# SUPPLIED MATERIAL:
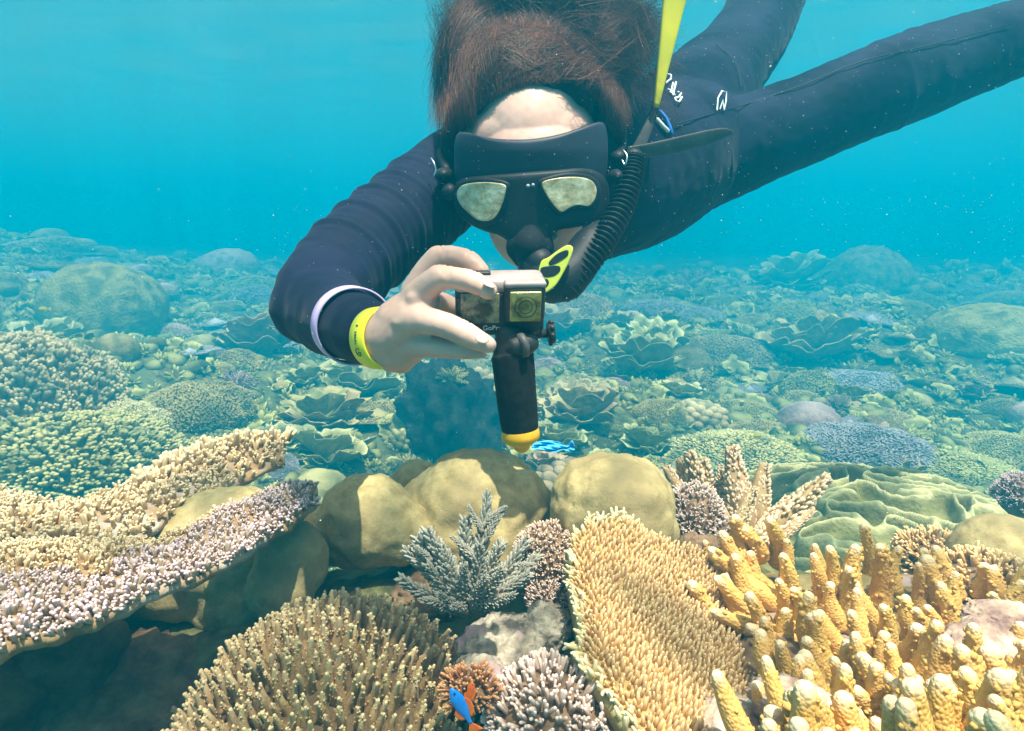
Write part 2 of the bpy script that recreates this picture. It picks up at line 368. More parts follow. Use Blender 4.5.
body.add(ell(Hd(0, -.060, .078), (.024, .011, .012), 3, RH))        # mouth mound
body.add(tube([Hd(0, -.04, -.03), W(550, 190, .92)], [.055, .062], 20, 4))
body.add(chain([(550, 190, .92, 60), (500, 180, .89, 50), (455, 182, .86, 34), (382, 232, .765, 30), (316, 298, .66, 26), (345, 318, .57, 24), (383, 340, .475, 20)]))
# hand: palm
body.add(chain([(379, 337, .478, 24), (392, 334, .472, 27), (408, 318, .465, 27), (420, 303, .460, 21)]))
body.add(chain([(384, 348, .478, 21), (400, 350, .474, 21), (412, 342, .47, 19)]))
body.add(chain([(402, 362, .478, 12), (393, 358, .478, 15)]))
# index finger, middle finger, ring finger seen through the gap, thumb, little finger
body.add(chain([(412, 302, .458, 15), (420, 293, .454, 14.5), (436, 279.5, .446, 13.2), (441, 277.5, .444, 13.4), (455, 278, .439, 11.2), (470, 281, .434, 11.6), (476, 283.5, .433, 11.2), (489, 291, .430, 9.2)]))
body.add(chain([(414, 292, .478, 14), (426, 272, .474, 12.6), (436, 260, .471, 12.6), (442, 257.5, .470, 12.6), (456, 257, .465, 10.8), (470, 262, .460, 11), (481, 271, .457, 8.6)]))
body.add(chain([(420, 300, .492, 11.5), (440, 302, .500, 10.5), (457, 309, .503, 9)]))
body.add(chain([(396, 320, .464, 21), (414, 319, .452, 17.5), (428, 321, .445, 14.2), (442, 324, .440, 13.0), (455, 329, .436, 12.8), (461, 331.5, .4345, 13.0), (474, 338, .431, 11.4), (488, 345, .429, 8.8)]))
body.add(chain([(398, 344, .470, 20), (418, 345, .462, 14), (442, 348, .452, 10.5), (460, 350, .447, 9.6), (482, 353, .442, 6)]))
for x, y, d, r in ((413, 299, .441, 7.5), (404, 309, .443, 7.5), (399, 322, .442, 7)): body.add(ell(W(x, y, d+.006), r*d/FPX, 3))   # knuckles
for a_, b_ in (((386, 326, .452), (411, 300, .444)), ((384, 332, .452), (400, 318, .443))): body.add(tube([W(*a_)+CF*.010, W(*b_)+CF*.008], .0035, 10, 3))   # tendons
body.add(chain([(376, 340, .486, 22.5), (386, 344, .480, 22)]))
bs = remesh(body.shape(), .0016, 5, 'body')
bV = bs[0]; bN = vnormals(bs)
def crease(px, py, d, dx, dy, w=.0008, dep=.0009, ln=.008):
    global bV
    c = W(px, py, d); ax_ = unit(CR*dx-CU*dy); rel = bV-c; s_ = rel @ ax_; lat = rel @ unit(CR*dy+CU*dx); near = np.exp(-(s_/w)**2)*np.exp(-(lat/ln)**2)*(np.linalg.norm(rel, axis=1) < .018); bV = bV-bN*(dep*near)[:, None]
for px, py, d, dx, dy in ((439, 267, .43, .8, -.5), (443, 267, .43, .8, -.4), (447, 267, .43, .9, -.3), (471, 272, .42, .9, .4), (474, 273, .42, .9, .4), (458, 322, .42, .9, .4), (462, 324, .42, .9, .4), (466, 326, .42, .9, .4), (441, 247, .458, .9, -.3), (445, 247, .458, .9, -.1), (468, 252, .45, .9, .4), (480, 290, .42, .9, .5)):
    crease(px, py, d, dx, dy)
bV = bV+bN*((.00025*pnoise(bV*110)+.00015*pnoise(bV*260))*((bV @ CF) < np.dot(W(400, 300, .56), CF)))[:, None]; bs = (bV,)+bs[1:]
bmesh_o = obj('body', bs, dv, M_skin, label='pale skin of the forehead, cheeks and right hand')
# face pieces behind the mask
for s in (-1, 1):
    obj('eye', ell(Hd(s*.031, .002, .064), (.013, .011, .011), 3, RH), dv, M_eye)
obj('lips', ell(Hd(0, -.060, .089), (.021, .007, .006), 3, RH), dv, M_lip)
def nail(p, dn, du, r=(.0052, .0016, .0068)):
    R = np.stack([unit(np.cross(dn, du)), unit(dn), unit(du)], 1)
    obj('fingernail', ell(p, r, 2, R), dv, mat_nail)
mat_nail = mat('nail', (.74, .49, .40), .3, .4)
nail(W(489, 284.5, .423), CU*.9-CF*.55+CR*.2, CR*.9-CU*.45, (.0036, .0010, .0048))
nail(W(482, 339, .4195), CU*.55-CF*.9, CR*.95-CU*.3, (.0036, .0010, .0048))
# ---- wetsuit: one continuous surface
suit = G()
suit.add(chain([(555, 180, .93, 78), (585, 178, .98, 84), (640, 168, 1.06, 76), (676, 150, 1.14, 68)], 40))     # torso
suit.add(chain([(540, 205, .95, 56), (600, 205, 1.0, 54), (655, 190, 1.08, 46)], 32))
suit.add(chain([(676, 160, 1.14, 56), (705, 158, 1.14, 50), (745, 143, 1.13, 46), (800, 122, 1.13, 43.5), (850, 101, 1.14, 43), (892, 84, 1.15, 44), (940, 66, 1.17, 42), (1000, 45, 1.2, 38), (1075, 22, 1.24, 33), (1160, 0, 1.28, 25)], 40))
suit.add(chain([(676, 130, 1.16, 58), (700, 100, 1.24, 52), (722, 72, 1.30, 43), (742, 48, 1.34, 39), (758, 20, 1.38, 37), (776, -25, 1.42, 35), (796, -80, 1.46, 28), (812, -130, 1.5, 20)], 40))
suit.add(chain([(550, 165, .92, 64), (500, 160, .89, 50), (462, 170, .87, 44), (440, 190, .84, 47), (400, 220, .79, 47), (356, 256, .73, 46), (322, 292, .67, 44), (312, 306, .655, 40)], 36))
suit.add(chain([(318, 298, .665, 42), (330, 314, .62, 40), (346, 322, .57, 37), (362, 330, .525, 34), (376, 335, .495, 30.5)], 36))
suit.add(chain([(440, 160, .87, 18), (450, 152, .86, 22), (470, 150, .86, 26)], 24))       # collar fold at the shoulder
suit.add(chain([(600, 150, .92, 50), (635, 170, .95, 40), (668, 186, 1.02, 36), (650, 196, 1.12, 34)], 30))   # other arm held back along the chest
ss = remesh(suit.shape(), .0035, 7, 'suit')
V = ss[0]; N = vnormals(ss)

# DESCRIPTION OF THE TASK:
Reproduce the full material exactly, excluding the pictures.

# OUTPUT OF THE TASK:
Write part 2 of the bpy script that recreates this picture. It picks up at line 368. More parts follow. Use Blender 4.5.
body.add(ell(Hd(0, -.060, .078), (.024, .011, .012), 3, RH))        # mouth mound
body.add(tube([Hd(0, -.04, -.03), W(550, 190, .92)], [.055, .062], 20, 4))
body.add(chain([(550, 190, .92, 60), (500, 180, .89, 50), (455, 182, .86, 34), (382, 232, .765, 30), (316, 298, .66, 26), (345, 318, .57, 24), (383, 340, .475, 20)]))
# hand: palm
body.add(chain([(379, 337, .478, 24), (392, 334, .472, 27), (408, 318, .465, 27), (420, 303, .460, 21)]))
body.add(chain([(384, 348, .478, 21), (400, 350, .474, 21), (412, 342, .47, 19)]))
body.add(chain([(402, 362, .478, 12), (393, 358, .478, 15)]))
# index finger, middle finger, ring finger seen through the gap, thumb, little finger
body.add(chain([(412, 302, .458, 15), (420, 293, .454, 14.5), (436, 279.5, .446, 13.2), (441, 277.5, .444, 13.4), (455, 278, .439, 11.2), (470, 281, .434, 11.6), (476, 283.5, .433, 11.2), (489, 291, .430, 9.2)]))
body.add(chain([(414, 292, .478, 14), (426, 272, .474, 12.6), (436, 260, .471, 12.6), (442, 257.5, .470, 12.6), (456, 257, .465, 10.8), (470, 262, .460, 11), (481, 271, .457, 8.6)]))
body.add(chain([(420, 300, .492, 11.5), (440, 302, .500, 10.5), (457, 309, .503, 9)]))
body.add(chain([(396, 320, .464, 21), (414, 319, .452, 17.5), (428, 321, .445, 14.2), (442, 324, .440, 13.0), (455, 329, .436, 12.8), (461, 331.5, .4345, 13.0), (474, 338, .431, 11.4), (488, 345, .429, 8.8)]))
body.add(chain([(398, 344, .470, 20), (418, 345, .462, 14), (442, 348, .452, 10.5), (460, 350, .447, 9.6), (482, 353, .442, 6)]))
for x, y, d, r in ((413, 299, .441, 7.5), (404, 309, .443, 7.5), (399, 322, .442, 7)): body.add(ell(W(x, y, d+.006), r*d/FPX, 3))   # knuckles
for a_, b_ in (((386, 326, .452), (411, 300, .444)), ((384, 332, .452), (400, 318, .443))): body.add(tube([W(*a_)+CF*.010, W(*b_)+CF*.008], .0035, 10, 3))   # tendons
body.add(chain([(376, 340, .486, 22.5), (386, 344, .480, 22)]))
bs = remesh(body.shape(), .0016, 5, 'body')
bV = bs[0]; bN = vnormals(bs)
def crease(px, py, d, dx, dy, w=.0008, dep=.0009, ln=.008):
    global bV
    c = W(px, py, d); ax_ = unit(CR*dx-CU*dy); rel = bV-c; s_ = rel @ ax_; lat = rel @ unit(CR*dy+CU*dx); near = np.exp(-(s_/w)**2)*np.exp(-(lat/ln)**2)*(np.linalg.norm(rel, axis=1) < .018); bV = bV-bN*(dep*near)[:, None]
for px, py, d, dx, dy in ((439, 267, .43, .8, -.5), (443, 267, .43, .8, -.4), (447, 267, .43, .9, -.3), (471, 272, .42, .9, .4), (474, 273, .42, .9, .4), (458, 322, .42, .9, .4), (462, 324, .42, .9, .4), (466, 326, .42, .9, .4), (441, 247, .458, .9, -.3), (445, 247, .458, .9, -.1), (468, 252, .45, .9, .4), (480, 290, .42, .9, .5)):
    crease(px, py, d, dx, dy)
bV = bV+bN*((.00025*pnoise(bV*110)+.00015*pnoise(bV*260))*((bV @ CF) < np.dot(W(400, 300, .56), CF)))[:, None]; bs = (bV,)+bs[1:]
bmesh_o = obj('body', bs, dv, M_skin, label='pale skin of the forehead, cheeks and right hand')
# face pieces behind the mask
for s in (-1, 1):
    obj('eye', ell(Hd(s*.031, .002, .064), (.013, .011, .011), 3, RH), dv, M_eye)
obj('lips', ell(Hd(0, -.060, .089), (.021, .007, .006), 3, RH), dv, M_lip)
def nail(p, dn, du, r=(.0052, .0016, .0068)):
    R = np.stack([unit(np.cross(dn, du)), unit(dn), unit(du)], 1)
    obj('fingernail', ell(p, r, 2, R), dv, mat_nail)
mat_nail = mat('nail', (.74, .49, .40), .3, .4)
nail(W(489, 284.5, .423), CU*.9-CF*.55+CR*.2, CR*.9-CU*.45, (.0036, .0010, .0048))
nail(W(482, 339, .4195), CU*.55-CF*.9, CR*.95-CU*.3, (.0036, .0010, .0048))
# ---- wetsuit: one continuous surface
suit = G()
suit.add(chain([(555, 180, .93, 78), (585, 178, .98, 84), (640, 168, 1.06, 76), (676, 150, 1.14, 68)], 40))     # torso
suit.add(chain([(540, 205, .95, 56), (600, 205, 1.0, 54), (655, 190, 1.08, 46)], 32))
suit.add(chain([(676, 160, 1.14, 56), (705, 158, 1.14, 50), (745, 143, 1.13, 46), (800, 122, 1.13, 43.5), (850, 101, 1.14, 43), (892, 84, 1.15, 44), (940, 66, 1.17, 42), (1000, 45, 1.2, 38), (1075, 22, 1.24, 33), (1160, 0, 1.28, 25)], 40))
suit.add(chain([(676, 130, 1.16, 58), (700, 100, 1.24, 52), (722, 72, 1.30, 43), (742, 48, 1.34, 39), (758, 20, 1.38, 37), (776, -25, 1.42, 35), (796, -80, 1.46, 28), (812, -130, 1.5, 20)], 40))
suit.add(chain([(550, 165, .92, 64), (500, 160, .89, 50), (462, 170, .87, 44), (440, 190, .84, 47), (400, 220, .79, 47), (356, 256, .73, 46), (322, 292, .67, 44), (312, 306, .655, 40)], 36))
suit.add(chain([(318, 298, .665, 42), (330, 314, .62, 40), (346, 322, .57, 37), (362, 330, .525, 34), (376, 335, .495, 30.5)], 36))
suit.add(chain([(440, 160, .87, 18), (450, 152, .86, 22), (470, 150, .86, 26)], 24))       # collar fold at the shoulder
suit.add(chain([(600, 150, .92, 50), (635, 170, .95, 40), (668, 186, 1.02, 36), (650, 196, 1.12, 34)], 30))   # other arm held back along the chest
ss = remesh(suit.shape(), .0035, 7, 'suit')
V = ss[0]; N = vnormals(ss)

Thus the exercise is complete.